Recensione I Fratelli Sisters
Un western affidato un regista francese. Esperimento riuscito?
E' senz'altro un prodotto singolare questo I fratelli Sisters per la regia di Jacques Audiard.
Si tratta di un tentativo di declinare, secondo nuovi canoni e nuovi espedienti narrativi, il genere western. Operazione a dire il vero fallita (non a caso) alla grande negli ultimi venti anni ogni qual volta si è provato a rispolverare dall'armadio le pistole d'epoca e i capelli da mandriano (basti pensare al remake di Quel treno per Yuma o ad Appaloosa).
Del resto il cinema western è stato per molte decadi (assieme al musical) il cinema americano nel vero senso del termine, e l'emergere di nuove ondate e nuovi impulsi cinematografici ha portato sostanzialmente ad una crisi del genere o a riedizioni moderniste dei vecchi canovacci alla John Ford (basti pensare ai film di Sam Peckinpah o alla Trilogia del Dollaro di Sergio Leone).
I fratelli Sisters (presentato alla Mostra del Cinema di Venezia dello scorso anno) va oltre, e vede la regia del film ad un regista francese (Audiard) alla sua prima opera in lingua inglese. Il risultato è un ibrido, che si fa influenzare sia dall'operazione ardua in sé, sia dal processo produttivo che ha portato alla nascita di questi film.
I due fratelli Sisters (John C. Reilly e Joaquin Phoenix) sono dei lavoratori assoldati dal Commodoro. Vagano per l'estrema frontiere americana, dove è quasi possibile scorgere l'Oceano Pacifico. Hanno varie avventure, meditano l'addio alla armi, fino a quando un tragico incontro non li porterà finalmente in rotta di collisione col proprio "datore di lavoro".
Il film, anche nel suo sviluppo narrativo, si configura come una pellicola degli interpreti: il peso di tutto sta sulle spalle di Phoenix e Reilly. Quest'ultimo, del resto, ne è anche il produttore, e si trova in un periodo di crescita della sua carriera attoriale, svolgendo un ruolo fondamentale nella selezione di Audiard come regista.
L'idea infatti era quella di realizzare un western intimista con un regista proveniente da una cultura cinematografica spesso considerata inconciliabile con quella statunitense.
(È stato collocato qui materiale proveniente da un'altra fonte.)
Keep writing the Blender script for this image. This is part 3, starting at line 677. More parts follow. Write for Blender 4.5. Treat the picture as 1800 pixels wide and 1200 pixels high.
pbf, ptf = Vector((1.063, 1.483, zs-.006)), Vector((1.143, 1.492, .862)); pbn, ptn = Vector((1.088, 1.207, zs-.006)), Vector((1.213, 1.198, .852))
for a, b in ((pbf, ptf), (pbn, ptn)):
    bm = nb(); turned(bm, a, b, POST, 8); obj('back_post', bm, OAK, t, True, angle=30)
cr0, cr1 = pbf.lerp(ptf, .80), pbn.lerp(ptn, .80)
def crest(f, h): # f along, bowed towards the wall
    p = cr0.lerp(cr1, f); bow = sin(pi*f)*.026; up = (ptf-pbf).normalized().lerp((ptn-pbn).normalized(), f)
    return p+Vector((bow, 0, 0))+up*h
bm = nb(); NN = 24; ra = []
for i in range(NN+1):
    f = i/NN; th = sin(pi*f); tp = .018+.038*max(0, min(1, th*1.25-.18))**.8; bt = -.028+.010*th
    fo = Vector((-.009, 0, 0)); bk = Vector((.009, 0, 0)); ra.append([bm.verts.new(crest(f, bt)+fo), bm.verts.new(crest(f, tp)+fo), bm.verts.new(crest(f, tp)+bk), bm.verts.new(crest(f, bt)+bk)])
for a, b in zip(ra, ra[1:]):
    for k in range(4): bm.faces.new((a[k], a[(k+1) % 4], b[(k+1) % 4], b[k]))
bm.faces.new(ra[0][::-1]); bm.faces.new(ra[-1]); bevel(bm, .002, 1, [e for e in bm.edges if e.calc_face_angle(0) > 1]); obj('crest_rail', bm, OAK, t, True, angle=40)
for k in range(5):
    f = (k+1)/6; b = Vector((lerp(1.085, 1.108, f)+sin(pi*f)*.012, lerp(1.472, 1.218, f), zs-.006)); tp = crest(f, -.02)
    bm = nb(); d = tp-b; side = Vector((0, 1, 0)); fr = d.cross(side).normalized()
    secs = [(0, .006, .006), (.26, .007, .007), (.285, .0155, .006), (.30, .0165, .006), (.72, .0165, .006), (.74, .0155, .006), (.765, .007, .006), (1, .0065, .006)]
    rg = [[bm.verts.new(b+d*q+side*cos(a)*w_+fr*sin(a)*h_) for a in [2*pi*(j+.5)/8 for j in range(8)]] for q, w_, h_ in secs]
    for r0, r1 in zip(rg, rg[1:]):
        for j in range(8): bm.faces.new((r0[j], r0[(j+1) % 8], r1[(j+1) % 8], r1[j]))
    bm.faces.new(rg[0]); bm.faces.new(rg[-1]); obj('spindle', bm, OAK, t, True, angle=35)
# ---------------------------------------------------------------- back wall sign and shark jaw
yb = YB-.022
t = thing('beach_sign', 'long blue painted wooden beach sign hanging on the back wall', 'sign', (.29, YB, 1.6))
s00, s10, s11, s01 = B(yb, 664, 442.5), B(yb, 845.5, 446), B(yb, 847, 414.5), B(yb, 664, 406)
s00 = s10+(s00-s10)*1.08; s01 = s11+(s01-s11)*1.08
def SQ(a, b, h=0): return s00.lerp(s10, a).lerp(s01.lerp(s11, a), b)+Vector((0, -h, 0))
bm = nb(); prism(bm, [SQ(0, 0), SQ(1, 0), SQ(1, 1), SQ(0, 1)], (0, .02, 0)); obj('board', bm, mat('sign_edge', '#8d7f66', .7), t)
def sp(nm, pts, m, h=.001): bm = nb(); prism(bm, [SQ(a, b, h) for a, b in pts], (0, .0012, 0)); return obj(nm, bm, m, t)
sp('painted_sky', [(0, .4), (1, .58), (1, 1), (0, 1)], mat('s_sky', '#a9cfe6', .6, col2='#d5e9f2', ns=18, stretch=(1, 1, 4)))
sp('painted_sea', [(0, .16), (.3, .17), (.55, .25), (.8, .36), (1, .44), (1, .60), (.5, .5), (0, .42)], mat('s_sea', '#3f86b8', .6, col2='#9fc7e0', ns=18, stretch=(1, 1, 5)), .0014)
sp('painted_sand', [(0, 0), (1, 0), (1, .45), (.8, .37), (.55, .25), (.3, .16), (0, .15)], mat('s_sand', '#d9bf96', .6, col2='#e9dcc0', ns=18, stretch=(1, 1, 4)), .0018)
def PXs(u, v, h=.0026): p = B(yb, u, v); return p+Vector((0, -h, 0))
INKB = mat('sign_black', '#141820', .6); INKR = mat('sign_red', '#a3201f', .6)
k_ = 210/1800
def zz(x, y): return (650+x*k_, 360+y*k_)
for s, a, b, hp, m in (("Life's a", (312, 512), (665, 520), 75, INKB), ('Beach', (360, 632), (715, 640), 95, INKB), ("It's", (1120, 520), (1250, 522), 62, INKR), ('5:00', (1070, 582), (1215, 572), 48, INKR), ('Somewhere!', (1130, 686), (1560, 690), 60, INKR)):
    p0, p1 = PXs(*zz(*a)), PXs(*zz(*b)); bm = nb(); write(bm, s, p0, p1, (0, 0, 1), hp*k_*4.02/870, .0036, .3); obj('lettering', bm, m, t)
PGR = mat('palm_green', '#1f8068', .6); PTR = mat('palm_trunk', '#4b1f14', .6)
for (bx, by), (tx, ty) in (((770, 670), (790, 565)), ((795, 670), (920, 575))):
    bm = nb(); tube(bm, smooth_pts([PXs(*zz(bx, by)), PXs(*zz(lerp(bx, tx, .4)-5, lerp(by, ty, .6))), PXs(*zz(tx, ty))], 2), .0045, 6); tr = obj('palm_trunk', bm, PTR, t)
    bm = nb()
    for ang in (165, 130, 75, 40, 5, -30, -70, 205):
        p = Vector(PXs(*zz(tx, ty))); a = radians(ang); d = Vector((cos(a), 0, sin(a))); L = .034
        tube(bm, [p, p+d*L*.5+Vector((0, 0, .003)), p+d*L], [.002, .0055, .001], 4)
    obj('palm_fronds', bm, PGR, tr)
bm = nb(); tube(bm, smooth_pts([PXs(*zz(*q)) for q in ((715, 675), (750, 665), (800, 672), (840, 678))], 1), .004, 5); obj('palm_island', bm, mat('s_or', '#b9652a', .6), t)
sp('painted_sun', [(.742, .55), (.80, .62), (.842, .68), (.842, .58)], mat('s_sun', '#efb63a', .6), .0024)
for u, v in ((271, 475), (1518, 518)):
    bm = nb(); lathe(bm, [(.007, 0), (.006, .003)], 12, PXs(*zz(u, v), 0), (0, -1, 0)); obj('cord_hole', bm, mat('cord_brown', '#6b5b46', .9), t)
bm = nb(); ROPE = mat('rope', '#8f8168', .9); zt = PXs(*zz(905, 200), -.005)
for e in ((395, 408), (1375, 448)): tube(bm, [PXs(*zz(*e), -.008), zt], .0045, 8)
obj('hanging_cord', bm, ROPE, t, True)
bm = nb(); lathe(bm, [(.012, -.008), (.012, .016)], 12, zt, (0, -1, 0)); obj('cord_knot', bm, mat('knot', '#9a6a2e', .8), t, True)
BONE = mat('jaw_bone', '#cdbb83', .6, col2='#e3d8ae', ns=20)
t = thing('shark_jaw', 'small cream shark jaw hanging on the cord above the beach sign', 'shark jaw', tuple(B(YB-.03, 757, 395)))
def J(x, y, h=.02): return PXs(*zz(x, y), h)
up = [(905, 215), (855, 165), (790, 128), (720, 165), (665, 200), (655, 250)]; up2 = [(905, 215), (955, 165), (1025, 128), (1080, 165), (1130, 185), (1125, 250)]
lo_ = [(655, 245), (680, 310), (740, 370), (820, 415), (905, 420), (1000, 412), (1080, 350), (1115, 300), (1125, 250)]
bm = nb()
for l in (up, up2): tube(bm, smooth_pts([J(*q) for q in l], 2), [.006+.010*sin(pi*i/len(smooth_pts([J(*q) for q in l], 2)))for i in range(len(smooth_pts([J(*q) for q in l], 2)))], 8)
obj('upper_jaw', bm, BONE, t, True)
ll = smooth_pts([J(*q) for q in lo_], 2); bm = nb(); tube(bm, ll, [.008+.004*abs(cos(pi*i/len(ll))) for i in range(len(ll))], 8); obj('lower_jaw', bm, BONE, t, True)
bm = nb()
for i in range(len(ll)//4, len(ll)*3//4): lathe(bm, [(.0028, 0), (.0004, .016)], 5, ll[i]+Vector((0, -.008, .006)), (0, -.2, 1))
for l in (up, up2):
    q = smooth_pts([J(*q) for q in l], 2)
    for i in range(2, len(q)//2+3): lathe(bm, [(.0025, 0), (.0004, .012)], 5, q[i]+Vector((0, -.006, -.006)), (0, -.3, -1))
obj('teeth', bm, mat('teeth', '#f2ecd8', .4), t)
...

Nello stesso "Il cinema secondo Hitchcock" di Francois Truffaut, il regista britannico evidenziava come mentre i cineasti del centro Europa (Wilder, Zinnemann, Lang, Wyler) fossero quelli realmente in grado di capire la mentalità americana (e dunque i suoi codici cinematografici), coi francesi molto spesso vigeva una sorte di barriera culturale all'insegna dell'incomunicabilità.
Per certi versi questa incomunicabilità franco-statunitense si percepisce anche ne I fratelli Sisters, con una trama che per quanto risulti ben congegnata non riesce realmente ad attrarre lo spettatore. E con momenti di lirismo e quasi da commedia (come la morte finale del "datore di lavoro" dei due protagonisti) che risultano essere sì quelli di maggior riuscita, ma prettamente di derivazione americana e con l'umorismo alla Fratelli Coen sempre in agguato.
La stessa recitazione di Phoenix non riesce veramente a stare al passo con quella di Reilly, dando l'impressione che l'interprete di film come The Master e Lei sia in realtà più adatto a pellicole con lui al centro del processo creativo e produttivo della pellicola anziché nella parte del comprimario (l'impostazione del prossimo Joker, sembra del resto avvalorare questa sensibilità).
In sostanza I fratelli Sisters sembra quasi un film proveniente da un capriccio, dalla volontà di realizzare un film western dalle venatura autoriali e con un grande cast di complemento come ben testimonia la presenza dell'inseguitore Jake Gyllenhaal. Uno spunto interessante, ma dalla resa superficiale e non pienamente riuscita.